* Brief: Return only the lines from the top of the material through the line marked by "R = math.radians", unaltered.
[START Data provided]
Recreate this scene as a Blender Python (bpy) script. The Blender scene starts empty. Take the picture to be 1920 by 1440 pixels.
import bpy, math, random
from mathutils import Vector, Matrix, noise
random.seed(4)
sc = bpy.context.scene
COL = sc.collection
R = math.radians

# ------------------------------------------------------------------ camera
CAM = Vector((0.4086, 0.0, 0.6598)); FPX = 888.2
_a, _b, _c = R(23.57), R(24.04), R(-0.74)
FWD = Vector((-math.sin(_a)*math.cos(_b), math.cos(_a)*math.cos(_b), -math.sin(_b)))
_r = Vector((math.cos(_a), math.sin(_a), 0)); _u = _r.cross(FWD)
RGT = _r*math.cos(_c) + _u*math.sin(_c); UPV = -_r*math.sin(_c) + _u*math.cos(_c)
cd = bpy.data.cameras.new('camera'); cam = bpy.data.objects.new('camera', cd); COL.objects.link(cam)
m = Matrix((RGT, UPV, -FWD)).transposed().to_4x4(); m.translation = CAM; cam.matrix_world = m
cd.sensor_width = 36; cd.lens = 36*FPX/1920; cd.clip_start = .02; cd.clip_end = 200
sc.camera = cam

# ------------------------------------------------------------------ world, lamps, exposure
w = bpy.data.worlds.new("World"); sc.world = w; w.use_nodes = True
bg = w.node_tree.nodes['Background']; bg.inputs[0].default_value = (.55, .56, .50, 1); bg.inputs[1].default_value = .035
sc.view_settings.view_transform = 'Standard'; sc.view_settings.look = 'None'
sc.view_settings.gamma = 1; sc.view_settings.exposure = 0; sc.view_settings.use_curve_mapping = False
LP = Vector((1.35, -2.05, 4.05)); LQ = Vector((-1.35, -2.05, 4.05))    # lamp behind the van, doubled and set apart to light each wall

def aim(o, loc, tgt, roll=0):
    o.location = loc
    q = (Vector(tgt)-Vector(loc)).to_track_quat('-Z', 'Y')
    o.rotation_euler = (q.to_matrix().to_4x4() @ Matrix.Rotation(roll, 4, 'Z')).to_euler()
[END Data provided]
* Complete response:
Recreate this scene as a Blender Python (bpy) script. The Blender scene starts empty. Take the picture to be 1920 by 1440 pixels.
import bpy, math, random
from mathutils import Vector, Matrix, noise
random.seed(4)
sc = bpy.context.scene
COL = sc.collection
R = math.radians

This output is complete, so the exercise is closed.